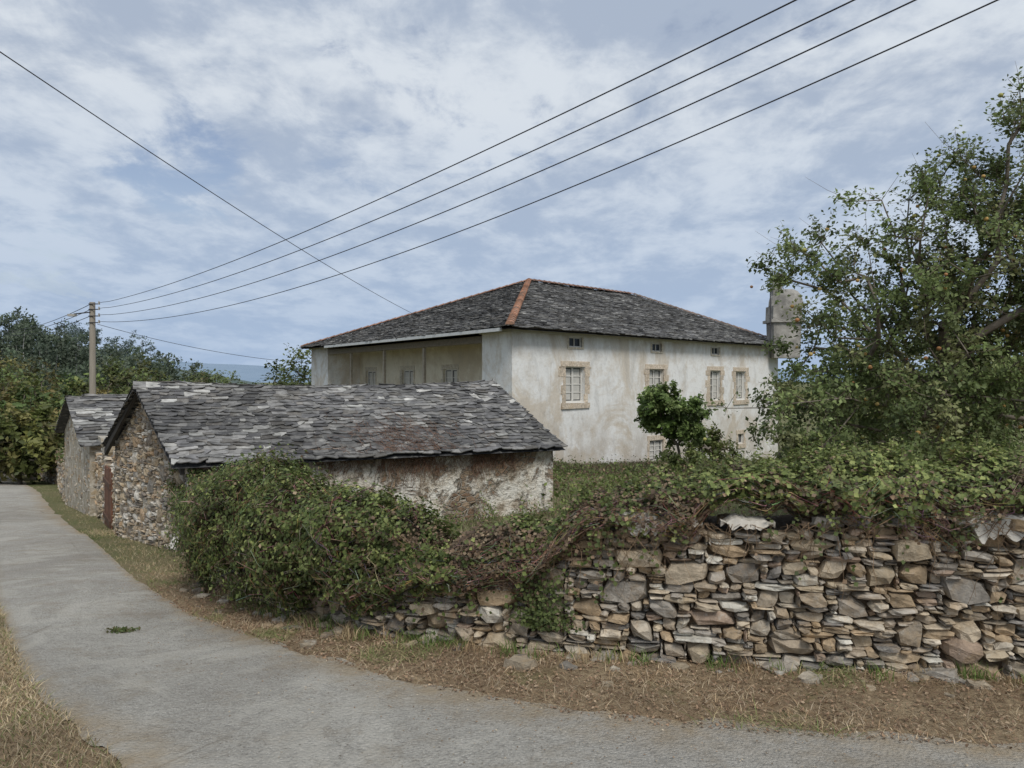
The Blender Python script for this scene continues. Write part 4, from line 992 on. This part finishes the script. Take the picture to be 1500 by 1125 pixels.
for d_,r0,am in (((-.43,1,.29),.16,.17),((-.23,1,.28),.10,.10),((-.62,1,.18),.08,.08)):
    dn=np.array(d_)/np.linalg.norm(d_); vm=wn('ShaderNodeVectorMath',operation='DISTANCE');nt.links.new(tc.outputs['Generated'],vm.inputs[0]);vm.inputs[1].default_value=dn
    cv=wm('SUBTRACT',cv,wmr(vm.outputs['Value'],r0,0,0,am))
cl=wmr(cv,.31,.43)
cl=wm('MAXIMUM',cl,wmr(sp.outputs['Z'],.20,.06))
sh_=wm('ADD',wm('ADD',wm('MULTIPLY',shade,.50),wm('MULTIPLY',fine,.36)),wm('MULTIPLY',speck,.14))
mixc=wn('ShaderNodeMixRGB');nt.links.new(wmr(sh_,.42,.58),mixc.inputs[0]);mixc.inputs[1].default_value=(3.35,3.95,4.95,1);mixc.inputs[2].default_value=(5.7,6.15,6.7,1)
hz=wmr(sp.outputs['Z'],.0,.34,.8,0,False)
mh=wn('ShaderNodeMixRGB');nt.links.new(hz,mh.inputs[0]);nt.links.new(mixc.outputs[0],mh.inputs[1]);mh.inputs[2].default_value=(3.1,4.15,5.8,1)
hs=wn('ShaderNodeMixRGB');hs.blend_type='MULTIPLY';hs.inputs[0].default_value=1;nt.links.new(sky.outputs[0],hs.inputs[1]);hs.inputs[2].default_value=(1.0,.88,.88,1)
ms=wn('ShaderNodeMixRGB');nt.links.new(cl,ms.inputs[0]);nt.links.new(hs.outputs[0],ms.inputs[1]);nt.links.new(mh.outputs[0],ms.inputs[2])
nt.links.new(ms.outputs[0],bg.inputs[0])
sd=bpy.data.lights.new('sun','SUN');sd.energy=2.4;sd.angle=math.radians(20);sd.color=(1,.965,.92);so=bpy.data.objects.new('sun',sd);COL.objects.link(so)
dv=Vector((math.sin(AZ)*math.cos(EL),math.cos(AZ)*math.cos(EL),math.sin(EL)));so.rotation_euler=dv.to_track_quat('Z','Y').to_euler()
cd=bpy.data.cameras.new('camera');cam=bpy.data.objects.new('camera',cd);COL.objects.link(cam);cam.location=(0,0,1.6);cam.rotation_euler=(math.radians(89.71),0,0)
cd.sensor_width=36;cd.lens=26.4;cd.clip_end=12000;scene.camera=cam
scene.view_settings.view_transform='Standard';scene.view_settings.look='None';scene.view_settings.exposure=0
:::::
**THE REQUEST**
Quote the full listing above word for word; exclude every picture from the copy.

**TASK ANSWER**
The Blender Python script for this scene continues. Write part 4, from line 992 on. This part finishes the script. Take the picture to be 1500 by 1125 pixels.
for d_,r0,am in (((-.43,1,.29),.16,.17),((-.23,1,.28),.10,.10),((-.62,1,.18),.08,.08)):
    dn=np.array(d_)/np.linalg.norm(d_); vm=wn('ShaderNodeVectorMath',operation='DISTANCE');nt.links.new(tc.outputs['Generated'],vm.inputs[0]);vm.inputs[1].default_value=dn
    cv=wm('SUBTRACT',cv,wmr(vm.outputs['Value'],r0,0,0,am))
cl=wmr(cv,.31,.43)
cl=wm('MAXIMUM',cl,wmr(sp.outputs['Z'],.20,.06))
sh_=wm('ADD',wm('ADD',wm('MULTIPLY',shade,.50),wm('MULTIPLY',fine,.36)),wm('MULTIPLY',speck,.14))
mixc=wn('ShaderNodeMixRGB');nt.links.new(wmr(sh_,.42,.58),mixc.inputs[0]);mixc.inputs[1].default_value=(3.35,3.95,4.95,1);mixc.inputs[2].default_value=(5.7,6.15,6.7,1)
hz=wmr(sp.outputs['Z'],.0,.34,.8,0,False)
mh=wn('ShaderNodeMixRGB');nt.links.new(hz,mh.inputs[0]);nt.links.new(mixc.outputs[0],mh.inputs[1]);mh.inputs[2].default_value=(3.1,4.15,5.8,1)
hs=wn('ShaderNodeMixRGB');hs.blend_type='MULTIPLY';hs.inputs[0].default_value=1;nt.links.new(sky.outputs[0],hs.inputs[1]);hs.inputs[2].default_value=(1.0,.88,.88,1)
ms=wn('ShaderNodeMixRGB');nt.links.new(cl,ms.inputs[0]);nt.links.new(hs.outputs[0],ms.inputs[1]);nt.links.new(mh.outputs[0],ms.inputs[2])
nt.links.new(ms.outputs[0],bg.inputs[0])
sd=bpy.data.lights.new('sun','SUN');sd.energy=2.4;sd.angle=math.radians(20);sd.color=(1,.965,.92);so=bpy.data.objects.new('sun',sd);COL.objects.link(so)
dv=Vector((math.sin(AZ)*math.cos(EL),math.cos(AZ)*math.cos(EL),math.sin(EL)));so.rotation_euler=dv.to_track_quat('Z','Y').to_euler()
cd=bpy.data.cameras.new('camera');cam=bpy.data.objects.new('camera',cd);COL.objects.link(cam);cam.location=(0,0,1.6);cam.rotation_euler=(math.radians(89.71),0,0)
cd.sensor_width=36;cd.lens=26.4;cd.clip_end=12000;scene.camera=cam
scene.view_settings.view_transform='Standard';scene.view_settings.look='None';scene.view_settings.exposure=0